Bears Ears is a reminder that there was life here before — and that's OK.
Sometimes we will hear people say that the current Republican administration is trying to erase all evidence that Barack Obama was a President of the United States. This erasing takes the form of overturning anything and everything that he put his name on, but that isn’t true.
Obama is the distraction.
Those being erased are Native people and the proof that Native people were here long before anyone else set foot on this continent. Our state and federal officials are looking to remove the federal protections of the sacred site of Bears Ears in southern Utah. An area rich in archeological evidence of a great civilization, and a sacred place for the tribes of Utah.
As a Navajo, and as a member of the LDS Church, it saddens me to see our elected officials continue to remove my people from the history books. Sometimes, Americans will say that our original sin was African slavery, but it actually goes back much further. And our country has stopped slavery, but it never stopped the killing of Native people.
Our country’s original sin was actually legislation to “kill the Indian and save the man.” The idea was that you could make a Native person “non-Native” by outlawing his language, his religion and his way of life. Federal wars, boarding schools and legislation almost succeeded in wiping out Native people. But our ancestors fought to stay alive and to pass their knowledge, spirit and languages to us.
Haile Selassie said, “throughout history, it has been the inaction of the those who could have acted; the indifference of those who should have known better; the silence of the voice of justice when it mattered most; that has made it possible for evil to triumph.”
I hope that it would be unpopular to kill a Native person outright, but I am not sure. I am not sure because I see many watching and doing nothing. The Native voice in Washington is very small. The Native voice in Utah is not received. I don’t see many standing beside Native people trying to protect their sacred sites. No one is helping Native people protect the evidence that they even exist today. When no one is using their voice to fight this revision of Native people’s existence, it only continues the actual killing of culture and of Native people today.
I get it, Native people are the grim reminder that our country isn’t perfect, but that doesn’t have to continue to be so. Yes, termination, assimilation and the extermination of Native people is still being practiced today. Instead of killing Native people using American soldiers with bullets, our state and federal governments have decided to kill Native people by erasing their past. By removing protections of sacred Native sites, and opening those areas up to natural resource exploration, our elected officials are perpetuating a battle against Native people who supposedly ended in the late 1860s.

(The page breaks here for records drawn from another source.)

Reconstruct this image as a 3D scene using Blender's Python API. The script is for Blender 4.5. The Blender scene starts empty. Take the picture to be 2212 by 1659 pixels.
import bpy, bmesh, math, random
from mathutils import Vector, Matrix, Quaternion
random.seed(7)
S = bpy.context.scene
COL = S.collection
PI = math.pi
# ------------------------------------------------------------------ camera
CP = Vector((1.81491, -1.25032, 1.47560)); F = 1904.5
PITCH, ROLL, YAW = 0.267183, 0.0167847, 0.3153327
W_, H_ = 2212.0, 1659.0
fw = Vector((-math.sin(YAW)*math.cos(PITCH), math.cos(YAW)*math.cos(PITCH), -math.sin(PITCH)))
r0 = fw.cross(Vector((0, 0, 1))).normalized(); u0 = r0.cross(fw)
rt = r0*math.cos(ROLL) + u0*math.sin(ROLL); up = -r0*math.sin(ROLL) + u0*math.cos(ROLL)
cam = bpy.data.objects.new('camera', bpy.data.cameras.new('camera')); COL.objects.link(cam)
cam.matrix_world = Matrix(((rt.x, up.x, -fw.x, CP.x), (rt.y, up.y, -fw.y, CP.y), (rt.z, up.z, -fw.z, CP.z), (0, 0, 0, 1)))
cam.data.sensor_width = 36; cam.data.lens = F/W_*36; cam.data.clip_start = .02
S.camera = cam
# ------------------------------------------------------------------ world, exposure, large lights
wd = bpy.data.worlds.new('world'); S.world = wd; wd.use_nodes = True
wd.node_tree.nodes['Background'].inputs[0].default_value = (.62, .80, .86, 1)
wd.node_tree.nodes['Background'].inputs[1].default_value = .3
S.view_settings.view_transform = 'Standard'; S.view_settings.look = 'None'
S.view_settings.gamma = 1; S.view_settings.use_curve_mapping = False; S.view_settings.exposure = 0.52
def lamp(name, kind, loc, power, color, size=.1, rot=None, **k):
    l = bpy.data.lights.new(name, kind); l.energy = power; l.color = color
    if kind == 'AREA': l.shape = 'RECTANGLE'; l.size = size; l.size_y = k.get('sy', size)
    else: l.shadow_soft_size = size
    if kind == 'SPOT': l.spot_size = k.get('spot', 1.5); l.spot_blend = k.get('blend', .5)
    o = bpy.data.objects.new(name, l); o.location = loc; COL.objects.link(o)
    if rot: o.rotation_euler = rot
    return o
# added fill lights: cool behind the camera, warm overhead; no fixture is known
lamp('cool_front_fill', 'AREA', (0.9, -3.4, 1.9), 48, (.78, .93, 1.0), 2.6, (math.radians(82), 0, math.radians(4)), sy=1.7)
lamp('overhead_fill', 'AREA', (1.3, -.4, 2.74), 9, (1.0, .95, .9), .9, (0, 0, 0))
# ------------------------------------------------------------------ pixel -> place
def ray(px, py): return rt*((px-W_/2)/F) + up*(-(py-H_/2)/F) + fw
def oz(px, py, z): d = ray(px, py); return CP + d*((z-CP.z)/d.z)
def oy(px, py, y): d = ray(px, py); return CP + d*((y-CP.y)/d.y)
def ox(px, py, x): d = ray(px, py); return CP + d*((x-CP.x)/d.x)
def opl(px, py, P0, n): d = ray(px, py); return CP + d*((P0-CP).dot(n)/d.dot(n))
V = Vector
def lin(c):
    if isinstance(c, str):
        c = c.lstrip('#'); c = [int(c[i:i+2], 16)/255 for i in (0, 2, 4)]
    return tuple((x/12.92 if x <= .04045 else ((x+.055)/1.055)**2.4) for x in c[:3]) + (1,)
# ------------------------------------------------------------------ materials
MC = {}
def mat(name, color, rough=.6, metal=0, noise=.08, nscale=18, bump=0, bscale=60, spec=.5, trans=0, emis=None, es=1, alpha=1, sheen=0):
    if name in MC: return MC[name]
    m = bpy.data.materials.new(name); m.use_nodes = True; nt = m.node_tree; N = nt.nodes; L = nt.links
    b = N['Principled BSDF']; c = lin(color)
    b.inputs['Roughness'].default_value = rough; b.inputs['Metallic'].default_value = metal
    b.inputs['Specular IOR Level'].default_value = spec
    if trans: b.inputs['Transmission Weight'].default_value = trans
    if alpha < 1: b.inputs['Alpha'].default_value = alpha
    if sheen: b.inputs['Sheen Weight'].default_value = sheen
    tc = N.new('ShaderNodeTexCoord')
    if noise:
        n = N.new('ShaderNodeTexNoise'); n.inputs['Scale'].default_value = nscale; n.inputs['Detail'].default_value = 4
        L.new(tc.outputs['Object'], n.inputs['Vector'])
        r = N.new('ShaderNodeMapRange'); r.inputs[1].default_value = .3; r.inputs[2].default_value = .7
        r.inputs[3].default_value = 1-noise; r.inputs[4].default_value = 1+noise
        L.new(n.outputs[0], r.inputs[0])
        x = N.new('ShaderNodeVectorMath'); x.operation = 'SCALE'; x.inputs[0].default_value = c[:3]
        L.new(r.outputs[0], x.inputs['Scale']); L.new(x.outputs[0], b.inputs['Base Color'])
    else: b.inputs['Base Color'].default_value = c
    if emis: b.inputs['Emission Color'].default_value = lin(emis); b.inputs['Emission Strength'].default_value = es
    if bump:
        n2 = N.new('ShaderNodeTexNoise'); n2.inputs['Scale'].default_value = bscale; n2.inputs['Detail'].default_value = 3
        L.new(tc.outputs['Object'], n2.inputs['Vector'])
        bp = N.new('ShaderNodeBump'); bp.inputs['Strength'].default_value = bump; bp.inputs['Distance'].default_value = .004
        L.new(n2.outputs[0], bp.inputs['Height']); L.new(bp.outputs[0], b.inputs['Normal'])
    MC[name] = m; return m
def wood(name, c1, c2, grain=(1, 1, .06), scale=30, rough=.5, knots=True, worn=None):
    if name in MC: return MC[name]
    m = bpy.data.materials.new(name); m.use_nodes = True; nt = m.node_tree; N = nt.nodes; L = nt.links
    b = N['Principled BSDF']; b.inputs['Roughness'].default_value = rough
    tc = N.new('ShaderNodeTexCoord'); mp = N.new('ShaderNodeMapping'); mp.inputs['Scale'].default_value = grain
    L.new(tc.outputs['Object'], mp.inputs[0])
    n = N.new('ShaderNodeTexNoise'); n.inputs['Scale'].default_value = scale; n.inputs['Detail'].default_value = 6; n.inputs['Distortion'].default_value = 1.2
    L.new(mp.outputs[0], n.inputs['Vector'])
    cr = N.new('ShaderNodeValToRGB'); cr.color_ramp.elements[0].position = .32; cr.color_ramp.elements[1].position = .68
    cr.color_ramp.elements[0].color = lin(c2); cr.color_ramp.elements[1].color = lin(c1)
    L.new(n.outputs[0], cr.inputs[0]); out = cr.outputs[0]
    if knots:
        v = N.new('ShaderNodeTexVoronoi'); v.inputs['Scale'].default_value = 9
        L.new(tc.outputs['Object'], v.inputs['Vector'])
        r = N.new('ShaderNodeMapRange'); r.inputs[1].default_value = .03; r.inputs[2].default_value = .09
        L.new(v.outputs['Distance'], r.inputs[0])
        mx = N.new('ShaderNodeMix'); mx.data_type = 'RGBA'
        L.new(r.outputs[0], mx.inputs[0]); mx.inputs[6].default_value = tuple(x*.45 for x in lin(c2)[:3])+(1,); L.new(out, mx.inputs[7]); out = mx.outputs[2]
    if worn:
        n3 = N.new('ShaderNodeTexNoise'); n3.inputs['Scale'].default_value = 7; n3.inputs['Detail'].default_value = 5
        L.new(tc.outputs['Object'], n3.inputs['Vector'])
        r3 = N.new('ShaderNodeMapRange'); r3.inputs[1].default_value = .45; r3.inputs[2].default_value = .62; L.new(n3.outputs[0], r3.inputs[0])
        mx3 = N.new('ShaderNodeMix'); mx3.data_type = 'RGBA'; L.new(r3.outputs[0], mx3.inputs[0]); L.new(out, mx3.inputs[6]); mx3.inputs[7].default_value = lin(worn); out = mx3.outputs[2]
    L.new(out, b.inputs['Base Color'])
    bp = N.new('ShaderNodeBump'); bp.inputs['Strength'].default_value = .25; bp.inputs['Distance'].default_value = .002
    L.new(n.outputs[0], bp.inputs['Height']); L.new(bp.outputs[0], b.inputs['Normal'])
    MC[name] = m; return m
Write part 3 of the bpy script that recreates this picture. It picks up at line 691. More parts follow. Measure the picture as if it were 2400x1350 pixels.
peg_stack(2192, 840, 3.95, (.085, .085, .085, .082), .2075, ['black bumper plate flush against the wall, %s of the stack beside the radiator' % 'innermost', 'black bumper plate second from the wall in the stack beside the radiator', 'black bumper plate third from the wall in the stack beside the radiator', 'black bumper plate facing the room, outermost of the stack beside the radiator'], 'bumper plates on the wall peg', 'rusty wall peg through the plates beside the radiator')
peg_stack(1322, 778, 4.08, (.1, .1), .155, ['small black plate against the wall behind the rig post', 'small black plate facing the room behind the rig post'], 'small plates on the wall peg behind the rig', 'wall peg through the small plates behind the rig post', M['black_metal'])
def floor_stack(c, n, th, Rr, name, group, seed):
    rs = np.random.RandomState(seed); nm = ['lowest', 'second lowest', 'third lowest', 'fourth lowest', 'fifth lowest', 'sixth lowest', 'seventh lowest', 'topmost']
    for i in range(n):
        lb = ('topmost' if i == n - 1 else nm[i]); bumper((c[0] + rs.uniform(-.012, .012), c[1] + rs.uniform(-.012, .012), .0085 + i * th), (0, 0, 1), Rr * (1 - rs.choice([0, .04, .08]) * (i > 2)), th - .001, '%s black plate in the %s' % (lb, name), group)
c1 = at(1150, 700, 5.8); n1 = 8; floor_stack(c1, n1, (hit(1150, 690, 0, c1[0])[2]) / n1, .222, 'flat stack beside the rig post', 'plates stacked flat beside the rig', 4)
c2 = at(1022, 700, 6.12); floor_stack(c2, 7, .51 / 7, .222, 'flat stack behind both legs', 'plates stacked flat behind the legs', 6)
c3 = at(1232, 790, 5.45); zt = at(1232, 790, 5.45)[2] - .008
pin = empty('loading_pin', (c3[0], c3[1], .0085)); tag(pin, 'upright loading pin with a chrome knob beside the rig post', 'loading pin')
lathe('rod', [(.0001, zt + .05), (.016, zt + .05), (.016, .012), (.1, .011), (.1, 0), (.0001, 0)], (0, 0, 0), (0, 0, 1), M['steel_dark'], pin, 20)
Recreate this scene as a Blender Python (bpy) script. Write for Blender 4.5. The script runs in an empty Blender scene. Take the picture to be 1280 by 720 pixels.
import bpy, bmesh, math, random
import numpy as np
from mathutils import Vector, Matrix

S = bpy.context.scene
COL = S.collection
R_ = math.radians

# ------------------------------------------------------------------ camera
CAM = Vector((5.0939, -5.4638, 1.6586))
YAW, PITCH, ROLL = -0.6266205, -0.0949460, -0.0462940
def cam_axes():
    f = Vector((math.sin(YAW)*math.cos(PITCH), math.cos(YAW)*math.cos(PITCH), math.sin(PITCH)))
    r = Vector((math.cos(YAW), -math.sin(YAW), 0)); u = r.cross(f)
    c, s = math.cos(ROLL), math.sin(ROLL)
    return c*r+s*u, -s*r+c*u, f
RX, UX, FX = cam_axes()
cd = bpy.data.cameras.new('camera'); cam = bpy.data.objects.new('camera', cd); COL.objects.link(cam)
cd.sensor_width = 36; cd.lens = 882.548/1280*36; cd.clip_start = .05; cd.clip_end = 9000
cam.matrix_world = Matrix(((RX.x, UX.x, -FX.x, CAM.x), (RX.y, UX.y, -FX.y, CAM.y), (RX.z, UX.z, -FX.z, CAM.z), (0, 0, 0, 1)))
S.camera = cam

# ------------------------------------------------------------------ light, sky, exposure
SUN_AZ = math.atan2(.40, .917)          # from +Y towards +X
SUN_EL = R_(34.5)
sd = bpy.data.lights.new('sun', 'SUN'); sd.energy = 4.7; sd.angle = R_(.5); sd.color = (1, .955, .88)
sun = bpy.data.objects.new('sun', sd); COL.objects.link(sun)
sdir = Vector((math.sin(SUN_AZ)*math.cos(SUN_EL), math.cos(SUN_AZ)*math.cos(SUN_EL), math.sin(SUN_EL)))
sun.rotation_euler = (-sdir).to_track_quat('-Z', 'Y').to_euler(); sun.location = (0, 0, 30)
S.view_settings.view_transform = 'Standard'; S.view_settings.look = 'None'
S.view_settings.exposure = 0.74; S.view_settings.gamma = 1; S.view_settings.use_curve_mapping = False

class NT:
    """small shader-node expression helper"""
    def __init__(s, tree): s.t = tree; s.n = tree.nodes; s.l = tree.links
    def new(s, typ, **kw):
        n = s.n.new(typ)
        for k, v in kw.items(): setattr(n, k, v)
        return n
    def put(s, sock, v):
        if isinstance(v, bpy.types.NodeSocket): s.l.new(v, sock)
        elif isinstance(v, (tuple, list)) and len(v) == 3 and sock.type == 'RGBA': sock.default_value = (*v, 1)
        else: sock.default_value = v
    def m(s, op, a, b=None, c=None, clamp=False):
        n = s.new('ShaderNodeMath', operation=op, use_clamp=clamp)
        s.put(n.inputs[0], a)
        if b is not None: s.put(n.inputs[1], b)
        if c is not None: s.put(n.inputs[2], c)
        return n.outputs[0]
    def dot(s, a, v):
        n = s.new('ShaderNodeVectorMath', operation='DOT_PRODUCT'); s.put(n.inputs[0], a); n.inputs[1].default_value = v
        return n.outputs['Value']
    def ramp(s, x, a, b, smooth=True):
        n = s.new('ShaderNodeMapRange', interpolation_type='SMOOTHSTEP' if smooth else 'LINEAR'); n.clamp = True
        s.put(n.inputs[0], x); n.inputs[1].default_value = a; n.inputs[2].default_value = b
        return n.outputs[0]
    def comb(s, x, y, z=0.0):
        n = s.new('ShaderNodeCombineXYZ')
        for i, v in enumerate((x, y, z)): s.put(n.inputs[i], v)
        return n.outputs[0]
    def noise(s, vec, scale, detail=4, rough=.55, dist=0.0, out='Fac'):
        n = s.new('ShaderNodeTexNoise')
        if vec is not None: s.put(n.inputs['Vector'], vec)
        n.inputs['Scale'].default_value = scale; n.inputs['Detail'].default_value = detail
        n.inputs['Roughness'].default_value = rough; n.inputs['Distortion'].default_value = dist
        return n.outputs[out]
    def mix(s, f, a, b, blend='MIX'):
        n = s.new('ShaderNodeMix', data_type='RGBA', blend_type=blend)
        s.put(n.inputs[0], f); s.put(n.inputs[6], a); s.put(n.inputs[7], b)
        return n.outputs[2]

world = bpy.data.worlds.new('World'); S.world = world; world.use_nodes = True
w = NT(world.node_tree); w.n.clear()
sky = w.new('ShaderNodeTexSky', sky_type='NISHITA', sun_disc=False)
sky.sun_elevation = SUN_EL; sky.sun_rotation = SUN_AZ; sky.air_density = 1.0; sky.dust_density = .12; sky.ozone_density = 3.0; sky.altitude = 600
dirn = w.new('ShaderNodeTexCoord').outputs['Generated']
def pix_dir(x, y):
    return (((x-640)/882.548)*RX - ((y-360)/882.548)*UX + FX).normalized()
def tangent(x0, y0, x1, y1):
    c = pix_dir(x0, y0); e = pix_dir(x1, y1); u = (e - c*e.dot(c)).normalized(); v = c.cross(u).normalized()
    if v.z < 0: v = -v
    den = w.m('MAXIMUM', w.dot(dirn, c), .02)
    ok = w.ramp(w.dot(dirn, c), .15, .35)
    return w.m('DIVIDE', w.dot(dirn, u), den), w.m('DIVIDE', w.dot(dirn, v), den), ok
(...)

I ask all of you to call your state legislator, your representative in Congress and your neighbors to stop the fight against Native people. I ask you all to save the Bears Ears National Monument designation. Let the national monument designation be evidence that my ancestors were here, but also let it be evidence that the state of Utah and the United States are not savage editors of American history.
Dustin Jansen is a husband, a father, and an enrolled member of the Navajo Nation.